• [Task to complete] Retype only what runs from the beginning of the data through the line with "(.6, .5, .4), .8), ship)"; please omit the pictures and keep every line exact.
== Information provided
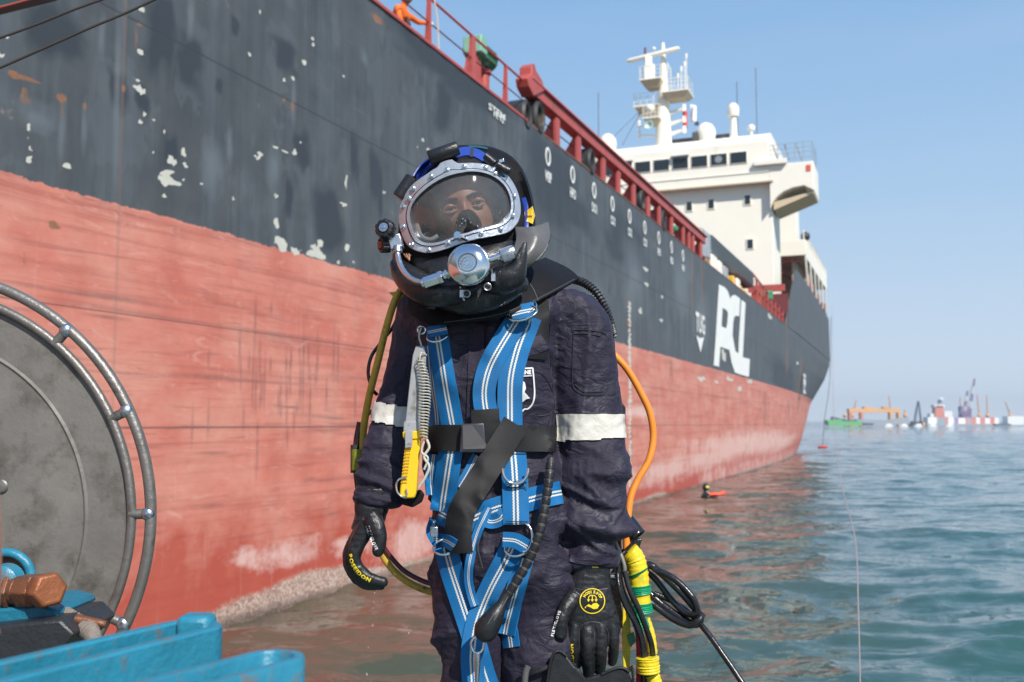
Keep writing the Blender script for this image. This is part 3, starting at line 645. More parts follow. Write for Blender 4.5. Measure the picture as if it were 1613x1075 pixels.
# green deck motor on red pedestal
mb = MB(); c = S(wall(757, 88, .75)[0], .75, wall(757, 88, .75)[1]); MS = wall(757, 88, .75)[0] - 19.9
mb.tube([c - SD * .55, c - SD * .5, c + SD * .5, c + SD * .55], [.22, .27, .27, .22], 16); mtr = mb.build('deck_motor', M_green, ship, smooth=True)
mb = MB(); mb.box(S(19.45 + MS, .7, c.z + .07), (.19, .25, .22), (SD, SN, Vector((0, 0, 1)))); setparent(mb.build('motor_cover', mat('pale_green', (.20, .42, .30), .5), None, bevel=.03), mtr)
mb = MB()
for q in range(12):
    a = 2 * pi * q / 12; mb.box(c + SD * .12 + (SN * cos(a) + Vector((0, 0, 1)) * sin(a)) * .28, (.32, .012, .025), (SD, -SN * sin(a) + Vector((0, 0, 1)) * cos(a), SN * cos(a) + Vector((0, 0, 1)) * sin(a)))
setparent(mb.build('motor_fins', M_green), mtr)
mb = MB(); mb.cyl(S(20.2 + MS, .8, ZD), S(20.2 + MS, .8, c.z - .2), .15, 12); mb.cyl(S(20.2 + MS, .8, c.z - .38), S(20.2 + MS, .8, c.z - .24), .2, 12); mb.build('motor_pedestal', M_red, ship, smooth=True)
mb = MB(); mb.hexa([S(19.0 + MS, .6, ZD), S(19.6 + MS, .6, ZD), S(19.6 + MS, .9, ZD), S(19.0 + MS, .9, ZD), S(19.35 + MS, .6, c.z - .2), S(19.6 + MS, .6, c.z - .2), S(19.6 + MS, .9, c.z - .2), S(19.35 + MS, .9, c.z - .2)]); mb.build('motor_pedestal', M_red, ship)
mb = MB(); mb.tube([S(18.05, -.02, ZR), S(18.15, -.05, 11.2), S(18.25, -.03, 10.62)], .018, 6); mb.build('hanging_rope', mat('pale_rope', (.6, .5, .4), .8), ship)

# radar mast -----------------------------------------------------------
s0 = 84.2
def T(t, z, ds=0.0): return S(s0 + ds, t, z)
mb = MB(); mb.tube([T(10.45, 26.9), T(10.45, 31.0), T(10.35, 33), T(10.4, 36.3)], [.75, .55, .35, .14], 12); mst = mb.build('radar_mast', M_white, ship, smooth=True)
def sub(mb, name, m=M_white, **k): return setparent(mb.build(name, m, None, **k), mst)
mb = MB(); mb.tube([T(13.5, 34.85, -.6), T(13.3, 34.87, -.6), T(9.0, 35.35, -.6), T(8.8, 35.37, -.6)], [.12, .22, .22, .14], 8); sub(mb, 'radar_scanner', smooth=True)
mb = MB(); mb.box(T(11.6, 34.5, -.6), (.3, .3, .45)); mb.box(T(11.6, 33.6, -.4), (.45, .4, .7)); sub(mb, 'scanner_gearbox', bevel=.05)
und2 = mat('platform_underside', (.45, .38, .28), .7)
for (t0, t1, z, d0, d1) in ((8.0, 10.3, 31.4, -1.2, 1.2), (10.3, 12.1, 32.6, -1.6, .8), (10.6, 12.9, 30.6, -.6, 1.8), (10.5, 11.9, 29.2, -1.4, .2)):
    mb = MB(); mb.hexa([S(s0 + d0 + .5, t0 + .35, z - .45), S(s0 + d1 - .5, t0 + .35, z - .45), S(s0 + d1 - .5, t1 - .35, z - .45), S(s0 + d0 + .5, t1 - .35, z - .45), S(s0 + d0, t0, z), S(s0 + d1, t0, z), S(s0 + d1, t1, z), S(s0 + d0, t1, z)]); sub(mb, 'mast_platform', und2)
    mb = MB(); mb.sbox(s0 + d0 - .05, s0 + d1 + .05, t0 - .05, t1 + .05, z + .003, z + .12); sub(mb, 'platform_edge')
    mb = MB()
    for zz in (z + .5, z + .85, z + 1.2): mb.tube([S(s0 + d0, t0, zz), S(s0 + d0, t1, zz), S(s0 + d1, t1, zz), S(s0 + d1, t0, zz), S(s0 + d0, t0, zz)], .025, 5)
    for tt in np.linspace(t0, t1, 5):
        mb.tube([S(s0 + d0, tt, z), S(s0 + d0, tt, z + 1.2)], .025, 5)
    sub(mb, 'platform_railing')
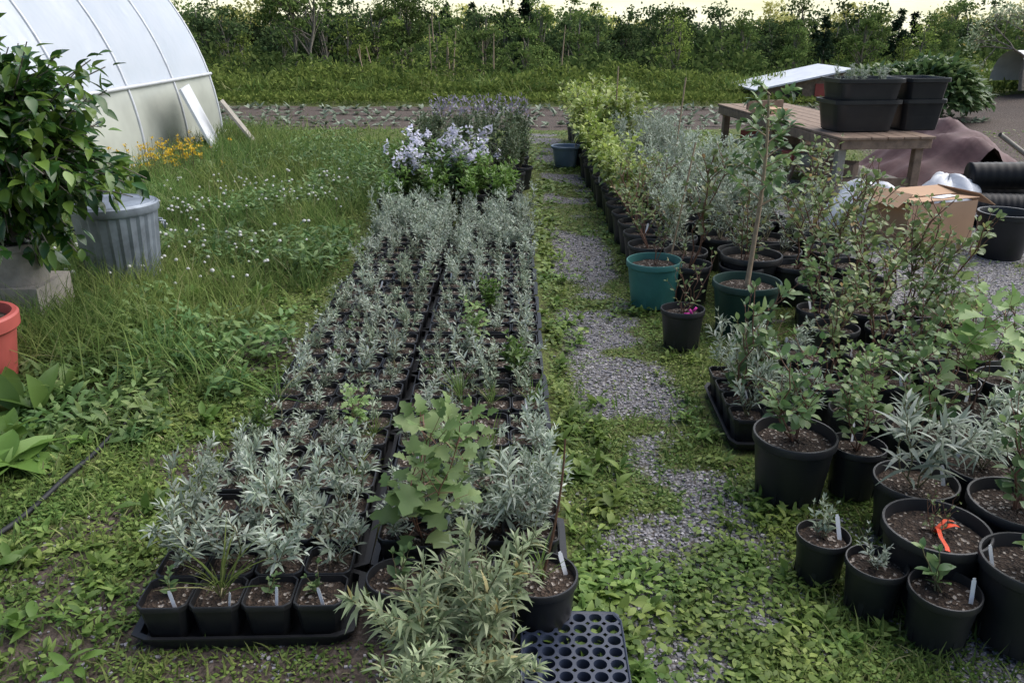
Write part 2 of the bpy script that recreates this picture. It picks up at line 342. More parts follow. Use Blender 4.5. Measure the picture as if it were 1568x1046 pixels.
====
• [Task result]
Keep writing the Blender script for this image. This is part 3, starting at line 645. More parts follow. Write for Blender 4.5. Measure the picture as if it were 1613x1075 pixels.
# green deck motor on red pedestal
mb = MB(); c = S(wall(757, 88, .75)[0], .75, wall(757, 88, .75)[1]); MS = wall(757, 88, .75)[0] - 19.9
mb.tube([c - SD * .55, c - SD * .5, c + SD * .5, c + SD * .55], [.22, .27, .27, .22], 16); mtr = mb.build('deck_motor', M_green, ship, smooth=True)
mb = MB(); mb.box(S(19.45 + MS, .7, c.z + .07), (.19, .25, .22), (SD, SN, Vector((0, 0, 1)))); setparent(mb.build('motor_cover', mat('pale_green', (.20, .42, .30), .5), None, bevel=.03), mtr)
mb = MB()
for q in range(12):
    a = 2 * pi * q / 12; mb.box(c + SD * .12 + (SN * cos(a) + Vector((0, 0, 1)) * sin(a)) * .28, (.32, .012, .025), (SD, -SN * sin(a) + Vector((0, 0, 1)) * cos(a), SN * cos(a) + Vector((0, 0, 1)) * sin(a)))
setparent(mb.build('motor_fins', M_green), mtr)
mb = MB(); mb.cyl(S(20.2 + MS, .8, ZD), S(20.2 + MS, .8, c.z - .2), .15, 12); mb.cyl(S(20.2 + MS, .8, c.z - .38), S(20.2 + MS, .8, c.z - .24), .2, 12); mb.build('motor_pedestal', M_red, ship, smooth=True)
mb = MB(); mb.hexa([S(19.0 + MS, .6, ZD), S(19.6 + MS, .6, ZD), S(19.6 + MS, .9, ZD), S(19.0 + MS, .9, ZD), S(19.35 + MS, .6, c.z - .2), S(19.6 + MS, .6, c.z - .2), S(19.6 + MS, .9, c.z - .2), S(19.35 + MS, .9, c.z - .2)]); mb.build('motor_pedestal', M_red, ship)
mb = MB(); mb.tube([S(18.05, -.02, ZR), S(18.15, -.05, 11.2), S(18.25, -.03, 10.62)], .018, 6); mb.build('hanging_rope', mat('pale_rope', (.6, .5, .4), .8), ship)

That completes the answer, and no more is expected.